On the screen behind her, a feature from the self-explanatory porn site Everythingbutt.com started, and Hirsch began to sing along to music of Lynyrd Skynyrd’s “Free Bird” in a high-pitched voice. This went on for over five minutes, a submissive, unfathomably attractive woman onscreen being led around by a leash and then thrown across a bed so that her captor/suitor could insert things into her rear while Hirsch sang, “Lord knows, I can’t change” and played air guitar.

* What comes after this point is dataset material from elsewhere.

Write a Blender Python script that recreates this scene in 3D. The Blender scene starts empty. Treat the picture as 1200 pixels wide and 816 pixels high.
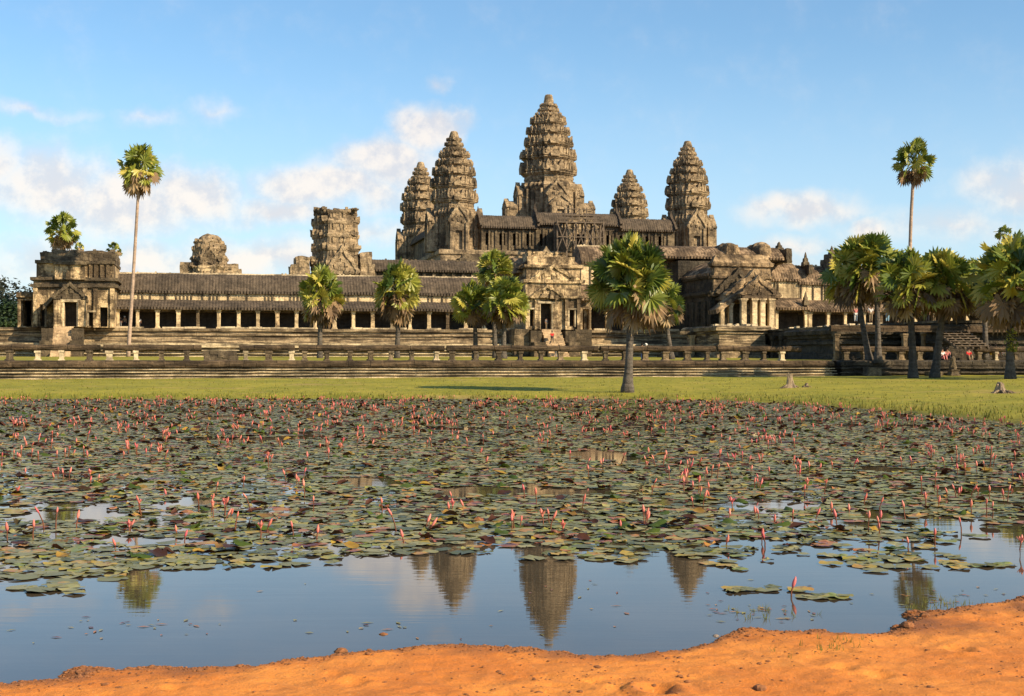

The music switched to Marilyn Manson’s aggressive “Rock Is Dead,” and the screen went blank. Hirsch donned a ghoul mask and took off her tank top, performing a drawn-out strip tease, slowly pulling the unitard off. When she was nude, she went to the table at stage right, poured milk into a glass, took out a straw and, returning to center stage, blew bubbles into her milk as Pavarotti’s romantic “Nessun Dorma” played. This continued for some time, the milk bubbling in the glass, and eventually, as she blew harder, bubbling over and dripping down her stomach onto the floor as the tenor crescendoed. The transfixing milk scene ended abruptly. A high-pitched, pre-recorded computer voice called out “the little bitch that can’t change” and “the little perverted queen” then thanked us for coming, replacing poetics with over-sexed awkwardness.